Peer-to-Peer lending is a way of lending your money direct to people who need loans, cutting out the banks and money lenders in between. It is a technology dependent investment product and is one of the most interesting developments for smaller inventors in recent years.
The aim is not just to lend you money to someone who needs a loan – that would be pretty risky, because if the loan defaults, your money is gone. The technology behind peer-to-Peer lending is what makes it really interesting.

There are two general types of Peer-to-Peer loans:
One where the lender is matched up with someone needing a loan, or chooses the lender themselves from a list. Avoid these types of Peer-to-Peer loans, you cannot mitigate the financial risks lending money this way.

The second type is far more interesting. These use auto-investing technology to spread your money across many different loans. This means only £10 – £20 of your money is invested in each loan, (you don’t want all your eggs in one basket) so the actual loan is an aggregate of money from many investors.
The other great thing about an autor-investor, is whenever interest or loan parts are repaid, the auto-investor makes sure that money is immediately invested in new loans. There is nothing worse than investment money sitting round uninvested.
Now, as is the way with loans, some default – this is a fact of life. When this happens, you may lose all or part of your money invested in that loan (most Peer-to-peer platforms use debt collectors to pursue defaulters through the courts). It is the job of the Peer-to-Peer platform to manage credit ratings and credit checks, and control to whom your money is lent. This ensures defaults are kept to a minimum – this is why you pay them a percentage of your profits. But even if you lose all your money in that loan, you have only lost £10 – £20 of your investment, and the profit from all the other loans should still provide you with a reasonable rate of return.

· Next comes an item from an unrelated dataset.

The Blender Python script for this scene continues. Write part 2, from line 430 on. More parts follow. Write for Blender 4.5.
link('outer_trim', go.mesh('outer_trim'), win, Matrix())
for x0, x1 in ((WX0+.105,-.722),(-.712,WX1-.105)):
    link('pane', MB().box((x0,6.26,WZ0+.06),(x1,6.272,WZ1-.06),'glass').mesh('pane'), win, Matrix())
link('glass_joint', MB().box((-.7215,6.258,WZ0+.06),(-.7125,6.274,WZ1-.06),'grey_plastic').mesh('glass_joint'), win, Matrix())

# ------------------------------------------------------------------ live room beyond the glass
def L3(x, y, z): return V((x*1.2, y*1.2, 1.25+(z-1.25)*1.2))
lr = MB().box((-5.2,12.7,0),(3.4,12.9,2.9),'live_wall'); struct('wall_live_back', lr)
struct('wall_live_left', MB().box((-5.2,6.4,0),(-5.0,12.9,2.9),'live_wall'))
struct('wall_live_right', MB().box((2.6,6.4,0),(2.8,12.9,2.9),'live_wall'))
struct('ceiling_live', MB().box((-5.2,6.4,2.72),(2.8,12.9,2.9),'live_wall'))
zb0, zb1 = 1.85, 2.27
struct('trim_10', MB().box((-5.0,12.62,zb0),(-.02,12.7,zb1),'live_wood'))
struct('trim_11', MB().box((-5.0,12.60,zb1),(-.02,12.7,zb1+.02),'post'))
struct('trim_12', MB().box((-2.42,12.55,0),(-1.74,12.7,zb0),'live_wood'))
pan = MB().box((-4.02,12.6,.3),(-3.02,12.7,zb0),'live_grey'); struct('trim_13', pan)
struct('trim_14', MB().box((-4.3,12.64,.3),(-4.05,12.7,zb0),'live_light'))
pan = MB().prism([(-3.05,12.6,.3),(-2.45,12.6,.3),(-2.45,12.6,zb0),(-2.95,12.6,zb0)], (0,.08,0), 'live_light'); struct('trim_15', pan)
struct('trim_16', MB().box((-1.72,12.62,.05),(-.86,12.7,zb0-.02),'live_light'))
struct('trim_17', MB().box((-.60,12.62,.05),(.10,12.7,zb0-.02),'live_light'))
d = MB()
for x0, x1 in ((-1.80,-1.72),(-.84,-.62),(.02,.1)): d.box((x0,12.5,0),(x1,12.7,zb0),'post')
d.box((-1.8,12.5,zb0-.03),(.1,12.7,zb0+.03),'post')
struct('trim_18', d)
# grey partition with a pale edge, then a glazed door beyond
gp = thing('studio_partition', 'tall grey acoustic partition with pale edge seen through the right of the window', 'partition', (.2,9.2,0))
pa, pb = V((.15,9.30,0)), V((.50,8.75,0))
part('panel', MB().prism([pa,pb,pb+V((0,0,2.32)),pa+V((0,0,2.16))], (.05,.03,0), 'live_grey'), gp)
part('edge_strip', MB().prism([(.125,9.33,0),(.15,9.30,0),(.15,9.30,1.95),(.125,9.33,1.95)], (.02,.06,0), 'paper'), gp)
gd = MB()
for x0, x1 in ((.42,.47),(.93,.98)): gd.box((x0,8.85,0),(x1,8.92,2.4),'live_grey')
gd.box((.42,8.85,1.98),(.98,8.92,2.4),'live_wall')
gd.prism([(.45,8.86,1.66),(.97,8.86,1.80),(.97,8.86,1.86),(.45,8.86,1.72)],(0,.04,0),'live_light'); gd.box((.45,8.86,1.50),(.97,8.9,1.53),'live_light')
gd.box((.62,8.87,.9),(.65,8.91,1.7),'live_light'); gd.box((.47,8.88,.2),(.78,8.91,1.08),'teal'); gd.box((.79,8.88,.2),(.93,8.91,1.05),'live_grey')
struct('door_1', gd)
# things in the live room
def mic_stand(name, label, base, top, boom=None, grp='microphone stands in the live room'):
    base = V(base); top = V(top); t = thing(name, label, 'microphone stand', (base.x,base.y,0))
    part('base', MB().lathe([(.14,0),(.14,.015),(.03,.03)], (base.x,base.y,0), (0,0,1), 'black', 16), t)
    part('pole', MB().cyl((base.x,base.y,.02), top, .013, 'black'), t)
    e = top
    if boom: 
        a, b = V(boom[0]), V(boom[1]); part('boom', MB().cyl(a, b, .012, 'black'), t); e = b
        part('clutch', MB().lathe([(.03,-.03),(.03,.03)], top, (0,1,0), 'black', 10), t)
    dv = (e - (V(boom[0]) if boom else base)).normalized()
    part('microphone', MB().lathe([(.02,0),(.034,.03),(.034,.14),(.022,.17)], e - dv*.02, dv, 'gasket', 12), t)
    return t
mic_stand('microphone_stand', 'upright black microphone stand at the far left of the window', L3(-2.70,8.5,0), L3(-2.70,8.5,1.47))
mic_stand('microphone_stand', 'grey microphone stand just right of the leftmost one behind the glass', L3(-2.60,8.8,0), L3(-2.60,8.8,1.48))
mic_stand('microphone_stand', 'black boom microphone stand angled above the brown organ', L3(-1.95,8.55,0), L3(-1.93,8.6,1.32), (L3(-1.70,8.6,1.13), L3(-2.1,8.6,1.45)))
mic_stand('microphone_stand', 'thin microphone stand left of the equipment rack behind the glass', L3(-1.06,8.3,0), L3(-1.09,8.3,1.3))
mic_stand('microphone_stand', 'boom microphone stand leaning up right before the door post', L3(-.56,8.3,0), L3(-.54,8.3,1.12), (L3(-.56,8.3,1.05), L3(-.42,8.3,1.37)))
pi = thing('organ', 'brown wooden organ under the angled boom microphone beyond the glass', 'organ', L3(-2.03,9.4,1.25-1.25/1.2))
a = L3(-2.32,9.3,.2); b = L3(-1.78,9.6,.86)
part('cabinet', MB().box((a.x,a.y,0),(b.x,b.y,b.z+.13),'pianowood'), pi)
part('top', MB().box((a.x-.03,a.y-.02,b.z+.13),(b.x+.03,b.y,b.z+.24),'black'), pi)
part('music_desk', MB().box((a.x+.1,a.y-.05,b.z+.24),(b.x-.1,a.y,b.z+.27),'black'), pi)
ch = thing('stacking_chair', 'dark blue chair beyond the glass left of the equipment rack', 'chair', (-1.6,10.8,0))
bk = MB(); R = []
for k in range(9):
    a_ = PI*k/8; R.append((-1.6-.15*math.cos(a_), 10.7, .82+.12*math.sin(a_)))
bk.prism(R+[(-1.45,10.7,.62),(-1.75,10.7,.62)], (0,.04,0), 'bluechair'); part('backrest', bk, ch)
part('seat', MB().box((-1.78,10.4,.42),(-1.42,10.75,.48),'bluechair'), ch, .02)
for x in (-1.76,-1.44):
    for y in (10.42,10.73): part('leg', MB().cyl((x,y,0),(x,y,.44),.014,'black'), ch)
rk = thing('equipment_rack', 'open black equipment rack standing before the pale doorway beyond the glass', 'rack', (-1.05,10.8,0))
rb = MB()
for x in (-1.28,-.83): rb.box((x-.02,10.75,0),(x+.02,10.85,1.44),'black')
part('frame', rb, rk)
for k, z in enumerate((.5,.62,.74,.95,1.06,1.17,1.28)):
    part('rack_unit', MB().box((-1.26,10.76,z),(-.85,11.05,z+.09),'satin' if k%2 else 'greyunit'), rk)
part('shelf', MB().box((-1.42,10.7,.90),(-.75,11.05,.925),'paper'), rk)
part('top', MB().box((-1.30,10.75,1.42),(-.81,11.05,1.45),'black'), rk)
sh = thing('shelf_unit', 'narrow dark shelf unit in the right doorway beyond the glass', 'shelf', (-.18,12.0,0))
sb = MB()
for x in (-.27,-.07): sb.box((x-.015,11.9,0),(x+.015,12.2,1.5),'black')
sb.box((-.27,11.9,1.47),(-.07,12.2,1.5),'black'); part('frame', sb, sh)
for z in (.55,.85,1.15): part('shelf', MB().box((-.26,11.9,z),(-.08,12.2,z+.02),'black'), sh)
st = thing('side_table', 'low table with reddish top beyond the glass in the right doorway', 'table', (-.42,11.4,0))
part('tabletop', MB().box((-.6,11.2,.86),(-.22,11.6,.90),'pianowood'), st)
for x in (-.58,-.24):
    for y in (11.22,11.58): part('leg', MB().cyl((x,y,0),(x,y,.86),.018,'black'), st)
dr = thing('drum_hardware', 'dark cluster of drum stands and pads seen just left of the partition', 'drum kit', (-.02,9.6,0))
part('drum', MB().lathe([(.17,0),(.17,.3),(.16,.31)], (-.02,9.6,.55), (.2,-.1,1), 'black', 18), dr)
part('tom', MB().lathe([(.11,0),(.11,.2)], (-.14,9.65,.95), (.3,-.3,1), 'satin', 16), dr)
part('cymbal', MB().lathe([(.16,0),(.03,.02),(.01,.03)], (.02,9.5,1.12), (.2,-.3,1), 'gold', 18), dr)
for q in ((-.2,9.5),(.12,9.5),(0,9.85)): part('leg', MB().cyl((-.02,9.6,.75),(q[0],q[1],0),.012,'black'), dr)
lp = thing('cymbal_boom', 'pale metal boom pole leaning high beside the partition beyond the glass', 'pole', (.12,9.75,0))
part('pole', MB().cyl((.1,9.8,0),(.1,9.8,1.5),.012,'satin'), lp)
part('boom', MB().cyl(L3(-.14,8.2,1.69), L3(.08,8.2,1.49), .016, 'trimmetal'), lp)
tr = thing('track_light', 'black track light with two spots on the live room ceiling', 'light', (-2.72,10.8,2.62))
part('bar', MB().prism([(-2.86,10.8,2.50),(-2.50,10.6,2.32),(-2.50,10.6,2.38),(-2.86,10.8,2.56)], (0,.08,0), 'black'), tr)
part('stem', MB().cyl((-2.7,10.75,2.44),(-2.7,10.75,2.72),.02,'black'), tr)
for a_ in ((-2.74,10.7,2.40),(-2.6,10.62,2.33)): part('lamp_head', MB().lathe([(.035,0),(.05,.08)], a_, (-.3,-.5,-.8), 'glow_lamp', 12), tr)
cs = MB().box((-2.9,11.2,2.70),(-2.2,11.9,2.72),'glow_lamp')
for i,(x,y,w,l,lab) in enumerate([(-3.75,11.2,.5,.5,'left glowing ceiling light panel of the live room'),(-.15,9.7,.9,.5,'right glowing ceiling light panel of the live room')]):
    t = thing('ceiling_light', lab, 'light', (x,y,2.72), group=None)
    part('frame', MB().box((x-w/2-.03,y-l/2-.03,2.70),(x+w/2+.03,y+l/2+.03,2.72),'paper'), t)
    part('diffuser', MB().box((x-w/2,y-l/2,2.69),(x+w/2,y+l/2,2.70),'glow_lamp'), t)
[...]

Essentially, a Peer-to-Peer to platform is acting just like any other bank, making money from loans. The difference, is you can open a Peer-to-Peer account with as little as £100, meaning even small investors can get in on the act and make money directly from lending. To do this with a traditional bank, you would need hundreds of thousands, which is why only the rich and well off have traditionally made money this way.
Interest rates from Peer-to-Peer loans, after fees and defaults, range from 3% to 12% depending on who you lend to, what level of access to your money you require, whether you invest in personal or business loans, what type of loans are being lent (personal, business, property, bridging etc) and what risk categories you select.
Granted, you will not get rich overnight with Peer-to-Peer loans, but as part of a smaller investor’s financial strategy, they are a solid way to earn more than a typical savings account.